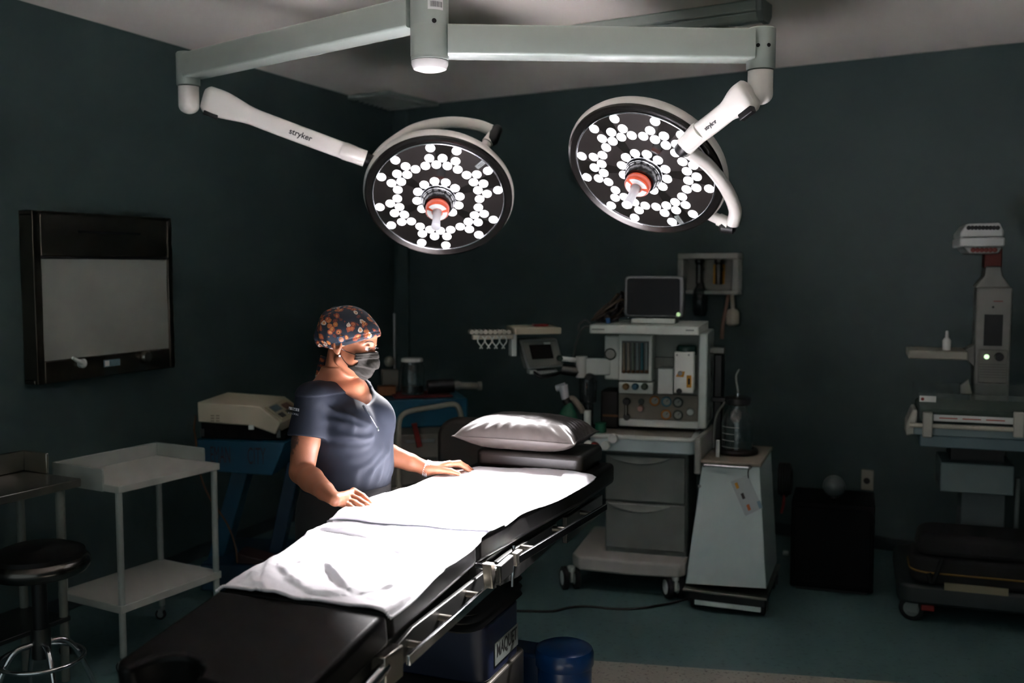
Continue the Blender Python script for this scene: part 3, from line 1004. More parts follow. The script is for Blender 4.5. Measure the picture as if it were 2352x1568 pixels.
# ------------------------------------------------------------------ sheets
def zseat(y):           # top of the seat section
    return ZT + y * math.tan(A1) if y < 0 else ZT
creases = []
def crease(px, A, sg, z=.945):
    pts = [TF.Z(x, y, z)[:2] for x, y in px]
    creases.append((pts, A, sg))
for px, A, sg in (([(735, 1232), (800, 1240), (905, 1256)], .010, .012), ([(690, 1292), (760, 1278), (850, 1262), (915, 1252)], .009, .011),
                  ([(640, 1262), (700, 1230), (760, 1205)], .006, .012), ([(752, 1297), (770, 1318), (800, 1345)], .011, .014),
                  ([(965, 1262), (1005, 1268)], .008, .013), ([(890, 1272), (930, 1282)], .006, .01),
                  ([(990, 1285), (1060, 1320)], .007, .012), ([(960, 1262), (1040, 1300)], .006, .014), ([(1000, 1310), (900, 1340), (840, 1350)], .005, .014),
                  ([(620, 1280), (600, 1335)], .006, .016), ([(575, 1310), (590, 1345)], .005, .012), ([(660, 1325), (720, 1350), (780, 1355)], .006, .013),
                  ([(560, 1330), (650, 1352)], .005, .01), ([(1010, 1330), (960, 1370)], .006, .012), ([(640, 1300), (680, 1330)], .007, .014),
                  ([(700, 1250), (720, 1215)], .006, .011), ([(830, 1300), (950, 1300)], .003, .01), ([(600, 1310), (560, 1325)], .007, .012)):
    crease(px, A, sg)
def creaseh(x, y):
    h = 0
    for pts, A, sg in creases:
        best = 9; tt = 0
        for i, (a, b) in enumerate(zip(pts, pts[1:])):
            dx, dy = b[0] - a[0], b[1] - a[1]
            L2 = dx * dx + dy * dy
            q = min(1, max(0, ((x - a[0]) * dx + (y - a[1]) * dy) / L2))
            d = math.hypot(x - a[0] - q * dx, y - a[1] - q * dy)
            if d < best:
                best = d; tt = (i + q) / (len(pts) - 1)
                sd = (dx * (y - a[1]) - dy * (x - a[0])) * (1 if dx > 0 else -1)      # >0 on the far side
        if best < 6 * sg:
            w_ = sg * (1.7 if sd > 0 else .55)                    # steep towards the foot, soft behind
            h += A * 1.5 * math.exp(-(best / w_) ** 2) * (.3 + .7 * math.sin(PI * min(.999, max(.001, .08 + .84 * tt)))) * (1 + .5 * vn(x * 30, y * 30))
    return h
def lowsheet():
    nu, nv = 170, 220
    m = MB(); vs = []
    y1 = .10
    for j in range(nv + 1):
        v = j / nv
        for i in range(nu + 1):
            u = i / nu
            yf = -.535 + .003 * math.sin(u * 9 + 1) + .002 * math.sin(u * 23)
            y = yf + (y1 - yf) * v
            hw = .252 + .006 * math.sin(v * 11)
            x = -hw - .004 + (2 * hw + .012) * u
            z = zseat(min(y, 0)) + .004
            fade = 1 - sstep(-.03, .06, y)
            h = creaseh(x, y) + .006 * (vn(x * 13 + 3, y * 15) + .5) + .0035 * (vn(x * 34 + y * 20, y * 44 + 9) + .5)
            e = min(u, 1 - u) * 2 * hw
            drop = .014 * (1 - sstep(0, .03, e)) ** 2
            h *= .35 + .65 * sstep(0, .04, e)
            z += h * fade + .001 - drop
            if y > .0: z = ZT + .0025
            vs.append((x, y, z))
    w = nu + 1
    fs = [(j * w + i, j * w + i + 1, (j + 1) * w + i + 1, (j + 1) * w + i) for j in range(nv) for i in range(nu)]
    m.add(vs, fs)
    o = m.build('cotton_sheet', M_sheet, None, smooth=180, solid=.003)
    o.location = (TF.o.x, TF.o.y, 0); o.rotation_euler = (0, 0, TF.yaw)
    tag(o, 'crumpled white cotton sheet with stitched front hem at the foot of the table', 'sheet', 'white sheets on the table')
    # overlocked front hem
    hm = MB(); pts = []
    for i in range(0, nu + 1):
        pts.append(Vector(vs[i]) + Vector((0, -.001, 0)))
    pts2 = []
    for a, b in zip(pts, pts[1:]):
        for k in range(3): pts2.append(a + (b - a) * k / 3)
    rs = [.0035 + .0014 * math.sin(i * 1.35) for i in range(len(pts2))]
    hm.tube(pts2, rs, 6)
    hm.build('stitched_hem', mat('hem_thread', (214, 212, 216), .9), o)
    return o
lowsheet()
def upsheet():
    """folded sheet whose front fold stands up as a soft roll"""
    nu, nv = 110, 120
    path = [(.10, .9685), (.05, .9685), (.02, .9687), (.004, .972), (-.006, .981), (-.009, .990), (-.004, .999), (.010, 1.004), (.03, 1.006)]
    path = [(p[0], p[1]) for p in path]
    sp = [(p.x, p.y) for p in spline([(a, b, 0) for a, b in path], 5)]
    n0 = len(sp)
    for k in range(1, 70): sp.append((.03 + (.905 - .03) * k / 69, None))
    m = MB(); vs = []
    for j, (y, z) in enumerate(sp):
        for i in range(nu + 1):
            u = i / nu
            g = 1 - .62 * sstep(.62, 1.0, u) - .25 * (1 - sstep(0, .05, u))      # the roll fades to the right
            sk = .055 * u + .008 * math.sin(u * 14) * (1 if z is not None else 1)
            yy = y
            if z is None:
                f = sstep(.03, .5, y)
                zz = 1.006 * (1 - f) + .984 * f
                ybk = .92 - .03 * math.cos(u * 5)
                yy = .03 + (y - .03) * (ybk - .03) / .875
            else:
                zz = z
            zz = .9685 + (zz - .9685) * (g if z is not None else (g * (1 - sstep(.03, .45, y)) + sstep(.03, .45, y)))
            sk *= (1 - sstep(.0, .5, y)) if z is None else 1
            wob = .006 * vn(u * 16, 4.2) + .004 * vn(u * 37, 1.7)
            if z is not None and y < .02: yy += wob * 1.2
            if z is None or y > -.002:
                zz += (.004 * vn(u * 9, yy * 20) + .002 * vn(u * 26, yy * 50)) * (1 if z is None else .4)
            # left edge starts further back, as the fold is pulled in
            xl = -.252 + .040 * sstep(.0, .9, yy) + (.012 * (1 - sstep(0, .3, yy)))
            xr = .262 + .075 * sstep(.05, .85, yy) + .006 * math.sin(yy * 13)
            xl += .10 * sstep(.72, .95, yy) * 1.0
            x = xl + (xr - xl) * u + .004 * math.sin(yy * 17)
            e = min(u, 1 - u) * (xr - xl)
            if z is None or zz > .975:
                zz = .9705 + (zz - .9705) * (.35 + .65 * sstep(0, .022, e)) - (.012 * (1 - sstep(0, .018, e)) if z is None and yy > .1 else 0)
            if z is None:
                back_e = 1 - sstep(.80, .875 + .03, y)
                zz = .972 + (zz - .972) * (.3 + .7 * sstep(0, .03, (.905 - y)))
            vs.append((x, yy + sk, zz))
    w = nu + 1
    fs = [(j * w + i, j * w + i + 1, (j + 1) * w + i + 1, (j + 1) * w + i) for j in range(len(sp) - 1) for i in range(nu)]
    m.add(vs, fs)
    o = m.build('cotton_sheet', M_sheet, None, smooth=180, solid=.0025)
    o.location = (TF.o.x, TF.o.y, 0); o.rotation_euler = (0, 0, TF.yaw)
    tag(o, 'smooth white sheet with rolled front fold under the nurse\'s hands', 'sheet', 'white sheets on the table')
    return o
upsheet()

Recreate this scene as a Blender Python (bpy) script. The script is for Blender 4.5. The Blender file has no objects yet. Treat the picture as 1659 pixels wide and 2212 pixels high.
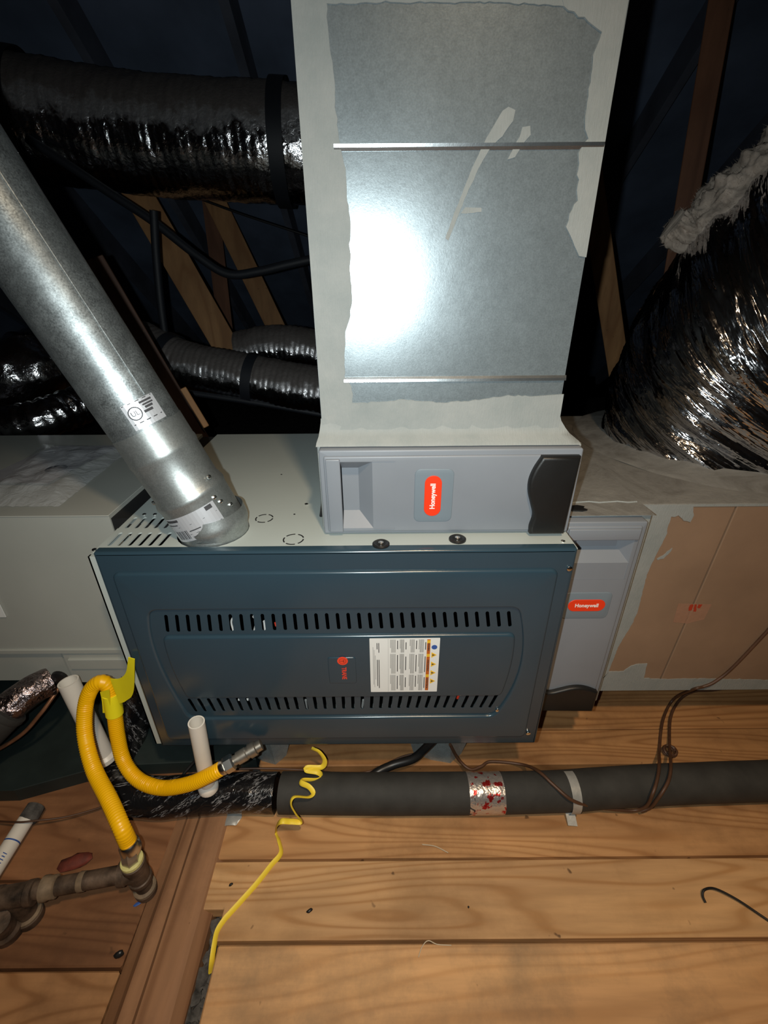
import bpy, bmesh, math, random
from mathutils import Vector, Matrix, noise
random.seed(7)
S = bpy.context.scene
COL = S.collection
V = Vector

# ---------------------------------------------------------------- camera
FPX = 979.0                                   # focal length in pixels of a 1659 x 2212 frame
PITCH = math.radians(27.3); ROLL = 0.0082
CAM = V((0, 0, 1.17))
Fw = V((0, math.cos(PITCH), -math.sin(PITCH)))
u0 = V((0, math.sin(PITCH), math.cos(PITCH))); r0 = V((1, 0, 0))
Rt = math.cos(ROLL) * r0 - math.sin(ROLL) * u0
Up = math.cos(ROLL) * u0 + math.sin(ROLL) * r0
cam = bpy.data.cameras.new('camera')
cam.sensor_fit = 'VERTICAL'; cam.sensor_height = 24.0; cam.lens = 24.0 * FPX / 2212
cam.clip_start = 0.02; cam.clip_end = 60
camo = bpy.data.objects.new('camera', cam); COL.objects.link(camo)
mw = Matrix((Rt, Up, -Fw)).transposed().to_4x4(); mw.translation = CAM
camo.matrix_world = mw
S.camera = camo

# ---------------------------------------------------------------- world, lights, exposure
w = bpy.data.worlds.new('attic_dark'); S.world = w; w.use_nodes = True
w.node_tree.nodes['Background'].inputs[0].default_value = (0.45, 0.55, 0.8, 1)
w.node_tree.nodes['Background'].inputs[1].default_value = 0.0
S.view_settings.view_transform = 'Standard'; S.view_settings.look = 'None'
S.view_settings.gamma = 1.0; S.view_settings.use_curve_mapping = False
S.view_settings.exposure = 0.0

def lamp(name, kind, loc, power, color, radius, aim=None, size=None, blend=None):
    l = bpy.data.lights.new(name, kind); l.energy = power; l.color = color
    l.shadow_soft_size = radius
    if kind == 'SPOT':
        l.spot_size = size; l.spot_blend = blend
    o = bpy.data.objects.new(name, l); COL.objects.link(o); o.location = loc
    if aim is not None:
        o.rotation_euler = (V(aim) - V(loc)).to_track_quat('-Z', 'Y').to_euler()
    return o
# the phone's flash, just left of the lens, and a warm shaded work lamp hung overhead, shining down on the boards
lamp('phone_flash', 'SPOT', CAM + V((-0.05, 0.0, 0.0)), 29.0, (0.91, 1.0, 1.0), 0.006,
     aim=CAM + V((-0.05, 0, 0)) + Fw, size=math.radians(150), blend=1.0)
lamp('work_lamp', 'SPOT', (0.26, -0.25, 2.30), 84.0, (1.0, 0.73, 0.46), 0.05, aim=(0.26, 0.16, 0.0), size=math.radians(98), blend=1.0)

# ---------------------------------------------------------------- helpers
def W(px, py, X=None, Y=None, Z=None):
    """point of the ray through a pixel of the photograph on a world plane"""
    d = Fw + Rt * ((px - 829.5) / FPX) + Up * ((1106 - py) / FPX)
    if Y is not None: t = (Y - CAM.y) / d.y
    elif Z is not None: t = (Z - CAM.z) / d.z
    else: t = (X - CAM.x) / d.x
    return CAM + d * t
def WD(px, py, depth):
    return CAM + (Fw + Rt * ((px - 829.5) / FPX) + Up * ((1106 - py) / FPX)) * depth

WL = {}
def link(o): COL.objects.link(o); return o
def tag(o, label=None, cat=None, group=None, kind=None):
    if label: o['label'] = label
    if cat: o['category'] = cat
    if group: o['group'] = group
    if kind: o['kind'] = kind
    return o
def thing(name, loc, label, cat, group=None):
    o = bpy.data.objects.new(name, None); link(o); o.location = loc
    o.empty_display_size = 0.05
    WL[o.name] = V(loc)
    return tag(o, label, cat, group)
def structure(name, loc=(0, 0, 0)):
    o = bpy.data.objects.new(name, None); link(o); o.location = loc
    WL[o.name] = V(loc); o['kind'] = 'structure'
    return o
def obj(name, bm, mat, parent=None, label=None, smooth=None, cat=None, group=None, kind=None):
    """link a bmesh (or mesh) in world coordinates as one object"""
    if isinstance(bm, bmesh.types.BMesh):
        me = bpy.data.meshes.new(name); bm.to_mesh(me); bm.free()
    else: me = bm
    me.name = name
    me.materials.clear()
    for m in (mat if isinstance(mat, (list, tuple)) else [mat]): me.materials.append(m)
    if smooth is not None:
        me.polygons.foreach_set('use_smooth', [True] * len(me.polygons))
        me.set_sharp_from_angle(angle=math.radians(smooth))
    o = bpy.data.objects.new(name, me); link(o)
    if parent is not None:
        L = WL[parent.name]; o.parent = parent
    else:
        vs = [v.co for v in me.vertices]
        L = V(((min(v.x for v in vs) + max(v.x for v in vs)) / 2, (min(v.y for v in vs) + max(v.y for v in vs)) / 2, min(v.z for v in vs)))
        o.location = L
    WL[o.name] = V(L)
    me.transform(Matrix.Translation(-V(L)))
    return tag(o, label, cat, group, kind)

def box(bm, x0, x1, y0, y1, z0, z1, bev=0.0, seg=2, mi=0):
    g = bmesh.ops.create_cube(bm, size=1)
    vs = g['verts']
    for v in vs:
        v.co = V(((x0 + x1) / 2 + v.co.x * (x1 - x0), (y0 + y1) / 2 + v.co.y * (y1 - y0), (z0 + z1) / 2 + v.co.z * (z1 - z0)))
    fs = set(f for v in vs for f in v.link_faces)
    for f in fs: f.material_index = mi
    if bev > 0:
        es = set(e for v in vs for e in v.link_edges)
        bmesh.ops.bevel(bm, geom=list(es), offset=bev, segments=seg, affect='EDGES', profile=0.5)
    return bm
def boxm(*a, **k): return box(bmesh.new(), *a, **k)

def beam(bm, p0, p1, wdir, wid, thk, bev=0.0):
    """timber or bar from p0 to p1; wdir roughly gives the direction of its width"""
    p0, p1 = V(p0), V(p1); ax = (p1 - p0); L = ax.length; ax.normalize()
    wd = (V(wdir) - ax * ax.dot(V(wdir))).normalized(); td = ax.cross(wd)
    g = bmesh.ops.create_cube(bm, size=1); vs = g['verts']
    for v in vs:
        v.co = (p0 + p1) / 2 + ax * (v.co.x * L) + wd * (v.co.y * wid) + td * (v.co.z * thk)
    if bev: bmesh.ops.bevel(bm, geom=list(set(e for v in vs for e in v.link_edges)), offset=bev, segments=1, affect='EDGES')
    bmesh.ops.recalc_face_normals(bm, faces=bm.faces)
    return bm

def spline(pts, n=8):
    """Catmull-Rom resampling"""
    P = [V(p) for p in pts]
    if len(P) < 3: return [P[0].lerp(P[-1], i / n) for i in range(n + 1)]
    Q = [P[0] * 2 - P[1]] + P + [P[-1] * 2 - P[-2]]
    out = []
    for i in range(1, len(Q) - 2):
        a, b, c, d = Q[i - 1:i + 3]
        for k in range(n):
            t = k / n
            out.append(0.5 * ((2 * b) + (c - a) * t + (2 * a - 5 * b + 4 * c - d) * t * t + (3 * b - a - 3 * c + d) * t ** 3))
    out.append(P[-1]); return out
def resample(path, step):
    out = [path[0]]; acc = 0
    for a, b in zip(path, path[1:]):
        L = (b - a).length
        if L < 1e-9: continue
        while acc + L >= step:
            t = (step - acc) / L; a = a.lerp(b, t); out.append(a.copy()); L = (b - a).length; acc = 0
            if L < 1e-9: break
        acc += L
    if (out[-1] - path[-1]).length > step * 0.3: out.append(path[-1])
    return out
def tube(bm, path, rad, seg=12, caps=True, ell=None, rfun=None, mi=0, uvf=None):
    """swept tube; rad is a number or a list; rfun(i, s, a) returns a radius factor"""
    n = len(path); rings = []; up = None; s = 0
    for i, p in enumerate(path):
        t = (path[min(i + 1, n - 1)] - path[max(i - 1, 0)]).normalized()
        if up is None:
            up = t.orthogonal().normalized() if ell is None else (V(ell[2]) - t * t.dot(V(ell[2]))).normalized()
        else: up = (up - t * up.dot(t)).normalized()
        if ell is not None and len(ell) > 3:
            up = (V(ell[2]) - t * t.dot(V(ell[2]))).normalized()
        side = t.cross(up)
        if i: s += (p - path[i - 1]).length
        r = rad[i] if isinstance(rad, (list, tuple)) else rad
        ring = []
        for k in range(seg):
            a = 2 * math.pi * k / seg
            q = r * (rfun(i, s, a) if rfun else 1)
            ex, ey = (ell[0], ell[1]) if ell else (1, 1)
            ring.append(bm.verts.new(p + up * (math.cos(a) * q * ex) + side * (math.sin(a) * q * ey)))
        rings.append(ring)
    ul = bm.loops.layers.uv.new('UVMap') if uvf else None
    dist = [0.0]
    for p, q in zip(path, path[1:]): dist.append(dist[-1] + (q - p).length)
    for i, (A, B) in enumerate(zip(rings, rings[1:])):
        for k in range(seg):
            f = bm.faces.new((A[k], A[(k + 1) % seg], B[(k + 1) % seg], B[k])); f.material_index = mi
            if uvf:
                for lp, (ii, kk) in zip(f.loops, ((i, k), (i, k + 1), (i + 1, k + 1), (i + 1, k))): lp[ul].uv = uvf(dist[ii], 2 * math.pi * kk / seg)
    if caps:
        f = bm.faces.new(rings[0][::-1]); f.material_index = mi
        f = bm.faces.new(rings[-1]); f.material_index = mi
    bmesh.ops.recalc_face_normals(bm, faces=bm.faces)
    return bm
def tubem(*a, **k): return tube(bmesh.new(), *a, **k)
def lathe(bm, base, axis, prof, seg=24, caps=True):
    """revolve a list of (distance along axis, radius)"""
    axis = V(axis).normalized(); b = V(base)
    e1 = axis.orthogonal().normalized(); e2 = axis.cross(e1); rings = []
    for h, r in prof:
        rings.append([bm.verts.new(b + axis * h + (e1 * math.cos(2 * math.pi * k / seg) + e2 * math.sin(2 * math.pi * k / seg)) * r) for k in range(seg)])
    for A, B in zip(rings, rings[1:]):
        for k in range(seg): bm.faces.new((A[k], A[(k + 1) % seg], B[(k + 1) % seg], B[k]))
    if caps:
        bm.faces.new(rings[0][::-1]); bm.faces.new(rings[-1])
    bmesh.ops.recalc_face_normals(bm, faces=bm.faces)
    return bm
def lathem(*a, **k): return lathe(bmesh.new(), *a, **k)

def area2(p): return sum(a[0] * b[1] - b[0] * a[1] for a, b in zip(p, p[1:] + p[:1]))
def ccw(p): return p if area2(p) > 0 else p[::-1]
def inset(p, d):
    n = len(p); out = []
    for i in range(n):
        a, b, c = V(p[i - 1]), V(p[i]), V(p[(i + 1) % n])
        e1 = (b - a).normalized(); e2 = (c - b).normalized()
        n1 = V((-e1.y, e1.x)); n2 = V((-e2.y, e2.x)); m = n1 + n2
        if m.length < 1e-6: m = n1
        m.normalize(); k = d / max(0.4, m.dot(n1))
        q = b + m * k; out.append((q.x, q.y))
    return out
def rrect(x0, x1, y0, y1, r, n=6):
    out = []
    for cx, cy, a0 in ((x1 - r, y1 - r, 0), (x0 + r, y1 - r, 90), (x0 + r, y0 + r, 180), (x1 - r, y0 + r, 270)):
        for k in range(n + 1):
            a = math.radians(a0 + 90 * k / n); out.append((cx + r * math.cos(a), cy + r * math.sin(a)))
    return out
def circ(cx, cy, r, n=24): return [(cx + r * math.cos(2 * math.pi * k / n), cy + r * math.sin(2 * math.pi * k / n)) for k in range(n)]
def slot(ax, ay, bx, by, w, n=4):
    d = V((bx - ax, by - ay)).normalized(); r = w / 2; out = []
    a0 = math.atan2(d.y, d.x)
    for (cx, cy, s) in ((bx - d.x * r, by - d.y * r, -90), (ax + d.x * r, ay + d.y * r, 90)):
        for k in range(n + 1):
            a = a0 + math.radians(s + 180 * k / n); out.append((cx + r * math.cos(a), cy + r * math.sin(a)))
    return out
def soften(pts, step=0.004, k=4):
    """round the corners of a closed outline"""
    q = [V(p) for p in pts]; d = []
    for a, b in zip(q, q[1:] + q[:1]):
        m = max(1, round((b - a).length / step)); d += [a.lerp(b, i / m) for i in range(m)]
    n = len(d)
    return [tuple(sum((d[(i + j) % n] for j in range(-k, k + 1)), V((0, 0))) / (2 * k + 1)) for i in range(n)]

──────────

The lines to print start at the line containing "Recreate this scene" and end at the line containing "S.camera = camo"; print them exactly, both ends included, and leave out every picture.

Recreate this scene as a Blender Python (bpy) script. The script is for Blender 4.5. The Blender file has no objects yet. Treat the picture as 1659 pixels wide and 2212 pixels high.
import bpy, bmesh, math, random
from mathutils import Vector, Matrix, noise
random.seed(7)
S = bpy.context.scene
COL = S.collection
V = Vector

# ---------------------------------------------------------------- camera
FPX = 979.0                                   # focal length in pixels of a 1659 x 2212 frame
PITCH = math.radians(27.3); ROLL = 0.0082
CAM = V((0, 0, 1.17))
Fw = V((0, math.cos(PITCH), -math.sin(PITCH)))
u0 = V((0, math.sin(PITCH), math.cos(PITCH))); r0 = V((1, 0, 0))
Rt = math.cos(ROLL) * r0 - math.sin(ROLL) * u0
Up = math.cos(ROLL) * u0 + math.sin(ROLL) * r0
cam = bpy.data.cameras.new('camera')
cam.sensor_fit = 'VERTICAL'; cam.sensor_height = 24.0; cam.lens = 24.0 * FPX / 2212
cam.clip_start = 0.02; cam.clip_end = 60
camo = bpy.data.objects.new('camera', cam); COL.objects.link(camo)
mw = Matrix((Rt, Up, -Fw)).transposed().to_4x4(); mw.translation = CAM
camo.matrix_world = mw
S.camera = camo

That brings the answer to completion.